Transcribe the lines below verbatim, skipping the images.
* * * *
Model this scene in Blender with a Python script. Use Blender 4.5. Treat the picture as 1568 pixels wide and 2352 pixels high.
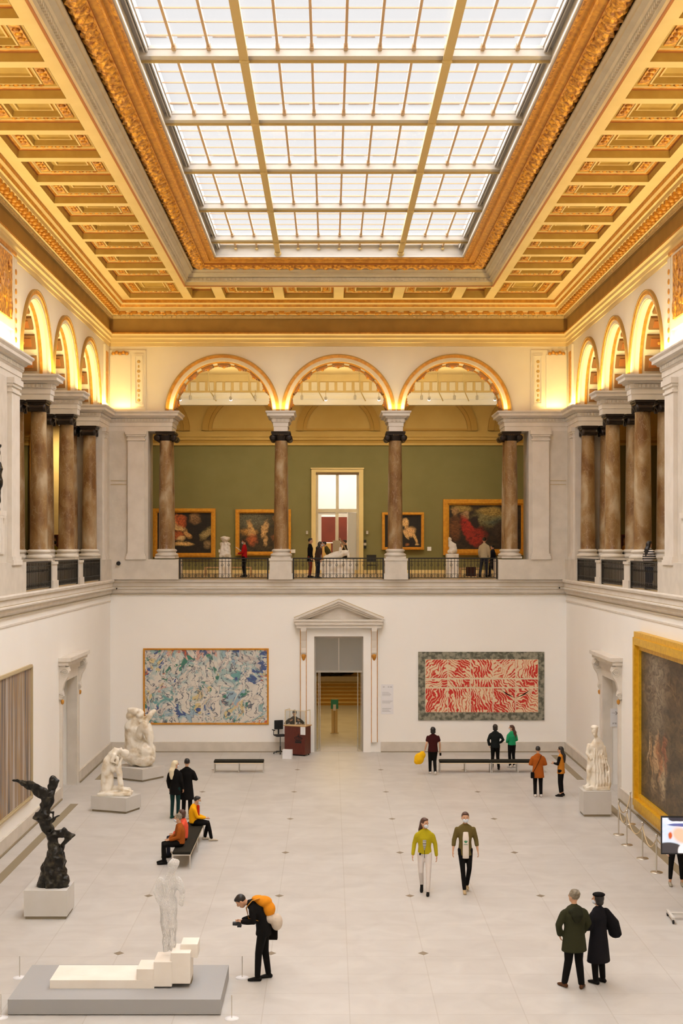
import bpy, bmesh, math, random
from mathutils import Vector, Matrix, Euler, noise
PI = math.pi
scn = bpy.context.scene
for o in list(bpy.data.objects): bpy.data.objects.remove(o)
C = scn.collection
random.seed(7)

# ---------------------------------------------------------------- camera
F = 3267.0; VX, VY = 756.0, 1256.0; EZ = 8.55; CX = -0.375
cam_d = bpy.data.cameras.new('camera'); cam = bpy.data.objects.new('camera', cam_d); C.objects.link(cam)
cam.location = (CX, 0, EZ); cam.rotation_euler = (PI/2, 0, 0)
cam_d.sensor_fit = 'VERTICAL'; cam_d.sensor_height = 36; cam_d.lens = F/2352*36
cam_d.shift_x = (784-VX)/2352; cam_d.shift_y = (VY-1176)/2352
cam_d.clip_start = 0.1; cam_d.clip_end = 400
scn.camera = cam
# ---------------------------------------------------------------- world, sun, exposure
w = bpy.data.worlds.new('overcast_sky'); scn.world = w; w.use_nodes = True
bg = w.node_tree.nodes['Background']; bg.inputs[0].default_value = (0.90, 0.885, 0.895, 1); bg.inputs[1].default_value = 0.73
scn.view_settings.view_transform = 'Standard'; scn.view_settings.look = 'None'
scn.view_settings.exposure = 0.0; scn.view_settings.gamma = 1.0; scn.view_settings.use_curve_mapping = False
def sun(name, e, col, ang, rot):
    l = bpy.data.lights.new(name, 'SUN'); l.energy = e; l.color = col; l.angle = ang
    o = bpy.data.objects.new(name, l); C.objects.link(o); o.rotation_euler = rot; o.location = (0, 30, 40); return o
sun('cloud_filtered_sun', 19, (0.96, 0.97, 1.0), math.radians(150), (math.radians(-4), 0, 0))
def area(name, e, col, loc, size, rot=(0,0,0), spread=PI):
    l = bpy.data.lights.new(name, 'AREA'); l.shape = 'RECTANGLE'; l.size, l.size_y = size
    l.energy = e; l.color = col; l.spread = spread
    o = bpy.data.objects.new(name, l); C.objects.link(o); o.location = loc; o.rotation_euler = rot; return o
UP = (PI, 0, 0)
WARM = (1.0, 0.75, 0.31); WARM2 = (1.0, 0.81, 0.45)
# uplights lying on the cornice that runs round the hall (behind its lip, they throw light on vault and coffers)
for s in (-1, 1):
    area('cornice_uplight', 1600, WARM, (s*9.28, 29.5, 14.24), (0.12, 56), UP)
    area('corner_uplight', 18, WARM, (s*8.9, 58.65, 14.24), (0.9, 0.12), UP)
    area('corner_uplight', 8, WARM, (s*9.3, 57.6, 14.24), (0.12, 0.9), UP)
area('cornice_uplight', 300, WARM, (0, 58.80, 14.24), (14, 0.10), UP)
for z in (44.3, 49.25, 54.2):
    for s in (-1, 1):
        area('arch_uplight', 6, WARM2, (s*10.3, z-2.35, 14.28), (1.1, 0.25), (PI, math.radians(0), 0))
for x in (-4.8, 0, 4.8):
    area('arch_uplight', 9, WARM2, (x-2.38, 59.8, 14.24), (0.25, 0.8), UP)
# picture lights of the end gallery
area('gallery_picture_light', 330, (1.0, 0.88, 0.62), (0, 66.45, 15.35), (17, 0.3), (math.radians(40), 0, 0), math.radians(110))
area('gallery_ceiling_light', 330, (1.0, 0.84, 0.52), (0, 63.2, 14.6), (17, 0.6), (math.radians(175), 0, 0))
area('next_room_light', 420, (1.0, 0.95, 0.9), (0, 75.5, 13.4), (6, 2.5), (0, 0, 0))
for s in (-1, 1):
    area('side_gallery_light', 140, (1.0, 0.82, 0.5), (s*12.6, 49, 14.9), (0.4, 15), (0, s*math.radians(38), 0), math.radians(120))
area('lunette_fill_light', 85, (1.0, 0.78, 0.42), (0, 66.5, 15.6), (17, .25), (math.radians(92), 0, 0), math.radians(120))  # fill added out of sight behind the lantern beam to brighten the ochre lunettes
area('pier_fill_light', 60, (1.0, 0.78, 0.4), (-13.6, 69.5, 14.2), (1.5, .3), (math.radians(50), 0, 0), math.radians(100))  # unseen extra fill, added only to lift the dim cream pier
area('passage_light', 260, (1.0, 0.72, 0.3), (0, 69, 5.3), (2.5, 12))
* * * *
* Written answer *
Model this scene in Blender with a Python script. Use Blender 4.5. Treat the picture as 1568 pixels wide and 2352 pixels high.
import bpy, bmesh, math, random
from mathutils import Vector, Matrix, Euler, noise
PI = math.pi
scn = bpy.context.scene
for o in list(bpy.data.objects): bpy.data.objects.remove(o)
C = scn.collection
random.seed(7)

# ---------------------------------------------------------------- camera
F = 3267.0; VX, VY = 756.0, 1256.0; EZ = 8.55; CX = -0.375
cam_d = bpy.data.cameras.new('camera'); cam = bpy.data.objects.new('camera', cam_d); C.objects.link(cam)
cam.location = (CX, 0, EZ); cam.rotation_euler = (PI/2, 0, 0)
cam_d.sensor_fit = 'VERTICAL'; cam_d.sensor_height = 36; cam_d.lens = F/2352*36
cam_d.shift_x = (784-VX)/2352; cam_d.shift_y = (VY-1176)/2352
cam_d.clip_start = 0.1; cam_d.clip_end = 400
scn.camera = cam
# ---------------------------------------------------------------- world, sun, exposure
w = bpy.data.worlds.new('overcast_sky'); scn.world = w; w.use_nodes = True
bg = w.node_tree.nodes['Background']; bg.inputs[0].default_value = (0.90, 0.885, 0.895, 1); bg.inputs[1].default_value = 0.73
scn.view_settings.view_transform = 'Standard'; scn.view_settings.look = 'None'
scn.view_settings.exposure = 0.0; scn.view_settings.gamma = 1.0; scn.view_settings.use_curve_mapping = False
def sun(name, e, col, ang, rot):
    l = bpy.data.lights.new(name, 'SUN'); l.energy = e; l.color = col; l.angle = ang
    o = bpy.data.objects.new(name, l); C.objects.link(o); o.rotation_euler = rot; o.location = (0, 30, 40); return o
sun('cloud_filtered_sun', 19, (0.96, 0.97, 1.0), math.radians(150), (math.radians(-4), 0, 0))
def area(name, e, col, loc, size, rot=(0,0,0), spread=PI):
    l = bpy.data.lights.new(name, 'AREA'); l.shape = 'RECTANGLE'; l.size, l.size_y = size
    l.energy = e; l.color = col; l.spread = spread
    o = bpy.data.objects.new(name, l); C.objects.link(o); o.location = loc; o.rotation_euler = rot; return o
UP = (PI, 0, 0)
WARM = (1.0, 0.75, 0.31); WARM2 = (1.0, 0.81, 0.45)
# uplights lying on the cornice that runs round the hall (behind its lip, they throw light on vault and coffers)
for s in (-1, 1):
    area('cornice_uplight', 1600, WARM, (s*9.28, 29.5, 14.24), (0.12, 56), UP)
    area('corner_uplight', 18, WARM, (s*8.9, 58.65, 14.24), (0.9, 0.12), UP)
    area('corner_uplight', 8, WARM, (s*9.3, 57.6, 14.24), (0.12, 0.9), UP)
area('cornice_uplight', 300, WARM, (0, 58.80, 14.24), (14, 0.10), UP)
for z in (44.3, 49.25, 54.2):
    for s in (-1, 1):
        area('arch_uplight', 6, WARM2, (s*10.3, z-2.35, 14.28), (1.1, 0.25), (PI, math.radians(0), 0))
for x in (-4.8, 0, 4.8):
    area('arch_uplight', 9, WARM2, (x-2.38, 59.8, 14.24), (0.25, 0.8), UP)
# picture lights of the end gallery
area('gallery_picture_light', 330, (1.0, 0.88, 0.62), (0, 66.45, 15.35), (17, 0.3), (math.radians(40), 0, 0), math.radians(110))
area('gallery_ceiling_light', 330, (1.0, 0.84, 0.52), (0, 63.2, 14.6), (17, 0.6), (math.radians(175), 0, 0))
area('next_room_light', 420, (1.0, 0.95, 0.9), (0, 75.5, 13.4), (6, 2.5), (0, 0, 0))
for s in (-1, 1):
    area('side_gallery_light', 140, (1.0, 0.82, 0.5), (s*12.6, 49, 14.9), (0.4, 15), (0, s*math.radians(38), 0), math.radians(120))
area('lunette_fill_light', 85, (1.0, 0.78, 0.42), (0, 66.5, 15.6), (17, .25), (math.radians(92), 0, 0), math.radians(120))  # fill added out of sight behind the lantern beam to brighten the ochre lunettes
area('pier_fill_light', 60, (1.0, 0.78, 0.4), (-13.6, 69.5, 14.2), (1.5, .3), (math.radians(50), 0, 0), math.radians(100))  # unseen extra fill, added only to lift the dim cream pier
area('passage_light', 260, (1.0, 0.72, 0.3), (0, 69, 5.3), (2.5, 12))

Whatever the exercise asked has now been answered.